The co-leaders of the campaign and dozens of clergy from Christian, Jewish and Muslim faiths gathered on Thursday in a Capitol Hill briefing room before half a dozen Democratic members of Congress for a discussion of how those issues are affecting their congregants and communities.

Democratic Reps. Rep. Robin Kelly, D-Ill; from left, Rep. Ro Khanna, D- Calif.; Rep. Rashida Tlaib, D- Mich.; Rep. Kathy Manning, D-N.C.; and Rep. Bobby Scott, D-Va attend the Poor People’s Campaign’s congressional briefing on Sept. 22, 2022, at the Rayburn House Office Building in Washington. RNS photo by Adelle M. Banks

From left, Rep. Robin Kelly, D-Ill.; Rep. Ro Khanna, D-Calif.; Rep. Rashida Tlaib, D-Mich.; Rep. Kathy Manning, D-N.C.; and Rep. Bobby Scott, D-Va., attend the Poor People’s Campaign’s congressional briefing on Sept. 22, 2022, at the Rayburn House Office Building in Washington. RNS photo by Adelle M. Banks

Calling the current national situation a “moral emergency,” Barber said the three-point request aims to help voters know where members of Congress stand before they head to the polls for the Nov. 8 election.

Theoharis, likewise, urged action in the coming weeks.

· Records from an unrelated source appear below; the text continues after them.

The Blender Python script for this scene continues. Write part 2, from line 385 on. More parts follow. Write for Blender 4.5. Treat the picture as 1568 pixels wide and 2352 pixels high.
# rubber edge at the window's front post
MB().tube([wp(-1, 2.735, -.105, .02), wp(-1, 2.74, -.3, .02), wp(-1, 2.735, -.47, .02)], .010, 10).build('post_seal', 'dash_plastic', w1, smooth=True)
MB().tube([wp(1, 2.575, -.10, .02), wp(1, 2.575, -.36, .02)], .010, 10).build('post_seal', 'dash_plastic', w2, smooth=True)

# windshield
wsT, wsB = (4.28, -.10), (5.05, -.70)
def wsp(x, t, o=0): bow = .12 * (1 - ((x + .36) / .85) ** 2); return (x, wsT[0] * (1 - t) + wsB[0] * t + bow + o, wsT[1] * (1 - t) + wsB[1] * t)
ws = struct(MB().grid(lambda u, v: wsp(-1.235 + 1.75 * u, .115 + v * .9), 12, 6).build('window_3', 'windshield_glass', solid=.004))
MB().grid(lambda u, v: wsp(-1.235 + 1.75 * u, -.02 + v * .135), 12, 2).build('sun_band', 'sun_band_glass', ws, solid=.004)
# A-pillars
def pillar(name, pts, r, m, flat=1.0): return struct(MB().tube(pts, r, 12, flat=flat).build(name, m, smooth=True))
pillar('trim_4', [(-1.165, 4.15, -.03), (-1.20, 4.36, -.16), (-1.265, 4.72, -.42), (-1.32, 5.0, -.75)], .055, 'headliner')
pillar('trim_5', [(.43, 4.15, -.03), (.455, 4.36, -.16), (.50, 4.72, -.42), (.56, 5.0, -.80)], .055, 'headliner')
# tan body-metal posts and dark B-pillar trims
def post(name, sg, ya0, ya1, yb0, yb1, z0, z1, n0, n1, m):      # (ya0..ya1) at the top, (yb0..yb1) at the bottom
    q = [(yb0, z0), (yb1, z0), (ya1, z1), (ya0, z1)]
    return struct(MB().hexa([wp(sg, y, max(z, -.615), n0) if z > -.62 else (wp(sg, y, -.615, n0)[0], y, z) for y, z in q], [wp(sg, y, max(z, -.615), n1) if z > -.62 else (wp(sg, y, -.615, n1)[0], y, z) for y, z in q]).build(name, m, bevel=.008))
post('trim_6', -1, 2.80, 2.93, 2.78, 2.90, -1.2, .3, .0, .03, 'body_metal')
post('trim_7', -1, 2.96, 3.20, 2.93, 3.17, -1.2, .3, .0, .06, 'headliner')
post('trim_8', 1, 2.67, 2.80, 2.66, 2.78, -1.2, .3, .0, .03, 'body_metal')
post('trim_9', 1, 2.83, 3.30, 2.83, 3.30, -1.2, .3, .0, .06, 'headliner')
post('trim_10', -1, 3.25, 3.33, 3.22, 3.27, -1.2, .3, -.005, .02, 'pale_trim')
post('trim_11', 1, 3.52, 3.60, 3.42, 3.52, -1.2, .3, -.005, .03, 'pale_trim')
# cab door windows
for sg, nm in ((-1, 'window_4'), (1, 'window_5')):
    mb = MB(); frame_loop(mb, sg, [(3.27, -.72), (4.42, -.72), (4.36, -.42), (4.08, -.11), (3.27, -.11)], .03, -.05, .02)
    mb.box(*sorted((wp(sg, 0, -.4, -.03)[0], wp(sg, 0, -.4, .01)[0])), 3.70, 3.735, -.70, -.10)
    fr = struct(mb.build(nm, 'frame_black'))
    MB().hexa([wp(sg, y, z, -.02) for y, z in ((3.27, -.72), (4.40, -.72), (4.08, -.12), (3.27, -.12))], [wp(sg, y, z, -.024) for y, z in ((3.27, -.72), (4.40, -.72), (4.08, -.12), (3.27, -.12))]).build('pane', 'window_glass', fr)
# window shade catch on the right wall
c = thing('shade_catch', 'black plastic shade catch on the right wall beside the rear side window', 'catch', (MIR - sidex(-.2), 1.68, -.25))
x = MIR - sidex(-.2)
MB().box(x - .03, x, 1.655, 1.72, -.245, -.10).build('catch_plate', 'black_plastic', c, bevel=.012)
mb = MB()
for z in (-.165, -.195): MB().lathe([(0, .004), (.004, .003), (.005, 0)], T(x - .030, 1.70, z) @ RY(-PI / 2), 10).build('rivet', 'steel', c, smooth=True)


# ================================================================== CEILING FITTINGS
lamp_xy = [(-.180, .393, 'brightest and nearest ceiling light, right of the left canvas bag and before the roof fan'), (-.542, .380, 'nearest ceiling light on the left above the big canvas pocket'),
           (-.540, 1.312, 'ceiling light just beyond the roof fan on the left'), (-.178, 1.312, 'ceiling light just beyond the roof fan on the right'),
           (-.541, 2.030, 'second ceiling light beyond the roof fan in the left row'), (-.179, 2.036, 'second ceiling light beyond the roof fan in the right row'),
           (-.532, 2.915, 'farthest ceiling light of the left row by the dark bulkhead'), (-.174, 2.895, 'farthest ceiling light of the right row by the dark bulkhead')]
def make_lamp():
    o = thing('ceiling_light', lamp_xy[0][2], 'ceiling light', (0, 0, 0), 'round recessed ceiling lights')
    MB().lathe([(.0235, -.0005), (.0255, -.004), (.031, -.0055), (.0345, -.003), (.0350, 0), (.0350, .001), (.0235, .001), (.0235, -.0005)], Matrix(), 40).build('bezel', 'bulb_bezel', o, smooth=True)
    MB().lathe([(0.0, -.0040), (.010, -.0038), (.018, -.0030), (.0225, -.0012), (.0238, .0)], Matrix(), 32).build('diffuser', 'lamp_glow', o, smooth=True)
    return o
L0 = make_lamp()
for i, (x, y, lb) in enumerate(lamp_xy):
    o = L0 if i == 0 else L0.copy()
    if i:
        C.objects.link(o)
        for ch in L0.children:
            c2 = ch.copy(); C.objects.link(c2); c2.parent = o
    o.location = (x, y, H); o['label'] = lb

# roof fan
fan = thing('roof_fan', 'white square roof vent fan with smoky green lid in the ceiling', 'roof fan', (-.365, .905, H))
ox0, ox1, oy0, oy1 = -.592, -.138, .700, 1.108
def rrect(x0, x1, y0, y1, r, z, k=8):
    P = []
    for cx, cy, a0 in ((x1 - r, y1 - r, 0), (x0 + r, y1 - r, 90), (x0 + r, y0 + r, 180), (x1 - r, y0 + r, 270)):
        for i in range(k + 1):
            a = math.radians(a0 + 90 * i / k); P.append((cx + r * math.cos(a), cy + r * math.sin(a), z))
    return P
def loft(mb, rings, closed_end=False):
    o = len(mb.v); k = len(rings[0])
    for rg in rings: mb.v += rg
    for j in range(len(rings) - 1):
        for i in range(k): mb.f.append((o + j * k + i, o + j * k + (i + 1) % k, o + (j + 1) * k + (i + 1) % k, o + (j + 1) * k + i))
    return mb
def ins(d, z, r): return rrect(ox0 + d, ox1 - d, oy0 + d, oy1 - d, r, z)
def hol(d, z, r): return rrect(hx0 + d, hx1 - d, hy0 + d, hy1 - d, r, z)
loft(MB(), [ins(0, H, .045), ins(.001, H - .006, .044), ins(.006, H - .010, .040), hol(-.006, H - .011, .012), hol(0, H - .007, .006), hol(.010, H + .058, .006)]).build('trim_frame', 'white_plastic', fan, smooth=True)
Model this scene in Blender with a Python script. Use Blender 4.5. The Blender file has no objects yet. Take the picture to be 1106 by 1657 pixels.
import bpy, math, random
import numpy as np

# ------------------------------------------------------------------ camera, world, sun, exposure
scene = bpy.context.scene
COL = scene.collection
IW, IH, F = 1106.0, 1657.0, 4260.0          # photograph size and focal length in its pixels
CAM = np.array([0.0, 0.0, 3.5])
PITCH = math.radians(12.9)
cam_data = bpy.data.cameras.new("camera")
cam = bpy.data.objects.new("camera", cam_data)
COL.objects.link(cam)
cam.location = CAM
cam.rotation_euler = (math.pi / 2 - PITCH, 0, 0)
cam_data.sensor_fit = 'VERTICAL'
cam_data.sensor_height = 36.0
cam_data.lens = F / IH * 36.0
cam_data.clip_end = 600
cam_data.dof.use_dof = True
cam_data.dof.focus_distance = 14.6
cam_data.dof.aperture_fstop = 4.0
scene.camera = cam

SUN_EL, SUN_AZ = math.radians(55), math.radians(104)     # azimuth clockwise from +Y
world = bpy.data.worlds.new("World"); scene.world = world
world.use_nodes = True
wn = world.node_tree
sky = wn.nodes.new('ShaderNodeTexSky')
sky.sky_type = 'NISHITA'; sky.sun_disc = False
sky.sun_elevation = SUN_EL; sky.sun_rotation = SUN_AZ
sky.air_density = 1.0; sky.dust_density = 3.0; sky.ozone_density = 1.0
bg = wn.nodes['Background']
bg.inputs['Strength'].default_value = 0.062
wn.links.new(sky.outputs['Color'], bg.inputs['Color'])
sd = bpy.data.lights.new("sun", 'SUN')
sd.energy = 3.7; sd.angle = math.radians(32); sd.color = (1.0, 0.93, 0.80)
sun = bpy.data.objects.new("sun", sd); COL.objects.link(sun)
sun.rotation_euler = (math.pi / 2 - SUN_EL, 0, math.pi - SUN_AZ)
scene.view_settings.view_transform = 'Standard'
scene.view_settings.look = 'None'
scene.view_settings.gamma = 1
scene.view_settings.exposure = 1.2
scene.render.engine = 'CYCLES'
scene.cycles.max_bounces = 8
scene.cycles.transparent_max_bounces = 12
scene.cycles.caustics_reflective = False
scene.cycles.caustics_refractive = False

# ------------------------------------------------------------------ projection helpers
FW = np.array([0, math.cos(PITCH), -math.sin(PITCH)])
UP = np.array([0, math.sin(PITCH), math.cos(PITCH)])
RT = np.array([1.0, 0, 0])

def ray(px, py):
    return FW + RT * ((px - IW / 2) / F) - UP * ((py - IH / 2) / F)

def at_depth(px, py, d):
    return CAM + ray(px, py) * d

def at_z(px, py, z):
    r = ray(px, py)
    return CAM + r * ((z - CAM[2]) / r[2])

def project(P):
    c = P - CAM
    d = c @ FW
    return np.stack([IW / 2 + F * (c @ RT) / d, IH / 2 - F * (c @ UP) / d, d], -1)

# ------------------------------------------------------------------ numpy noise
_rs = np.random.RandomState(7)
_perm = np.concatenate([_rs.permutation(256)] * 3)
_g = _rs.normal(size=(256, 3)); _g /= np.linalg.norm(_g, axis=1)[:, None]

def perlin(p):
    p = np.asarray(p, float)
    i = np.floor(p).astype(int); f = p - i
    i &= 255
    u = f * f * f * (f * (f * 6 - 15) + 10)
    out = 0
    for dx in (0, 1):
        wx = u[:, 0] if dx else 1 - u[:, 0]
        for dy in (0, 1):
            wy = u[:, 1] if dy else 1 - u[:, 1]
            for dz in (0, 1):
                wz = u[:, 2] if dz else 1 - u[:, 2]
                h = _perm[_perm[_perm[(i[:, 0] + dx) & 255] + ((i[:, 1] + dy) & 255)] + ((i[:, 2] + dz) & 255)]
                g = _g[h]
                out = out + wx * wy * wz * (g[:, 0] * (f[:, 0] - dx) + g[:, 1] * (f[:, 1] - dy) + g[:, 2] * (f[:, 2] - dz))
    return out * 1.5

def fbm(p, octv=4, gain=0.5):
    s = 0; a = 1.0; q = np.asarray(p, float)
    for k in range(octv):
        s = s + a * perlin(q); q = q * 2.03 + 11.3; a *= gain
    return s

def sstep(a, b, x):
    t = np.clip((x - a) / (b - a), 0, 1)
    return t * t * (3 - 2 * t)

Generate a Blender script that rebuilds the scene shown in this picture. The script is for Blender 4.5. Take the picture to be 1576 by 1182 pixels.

“We’re not coasting into the midterm,” she said. “We’re asking Congress to put forward legislation that could lift the load of poverty, to do this before November,
and to show that if there are representatives, if there are senators who are willing to stand against lifting tens of millions of people out of poverty and economic precarity that it’s within the power of people, especially for low-income people, to vote those politicians out.”

Barber countered the notion that restricted voting rights — a concern since key provisions were removed by the Supreme Court in 2013 — affect only one group of people.

“Why do we keep framing voting rights as a Black issue only? Why?” he asked, saying tens of millions of people are facing voting restrictions “because for nine years we have not restored the Voting Rights Act.”

The Democratic representatives who attended the briefing seemed supportive of the campaign’s aims. They were addressed by speakers including Bishop Vashti McKenzie, interim president of the National Council of Churches; Rabbi Jonah Pesner, director of the Religious Action Center of Reform Judaism; and Imam Saffet Catovic, leader of the Islamic Society of North America’s interfaith office.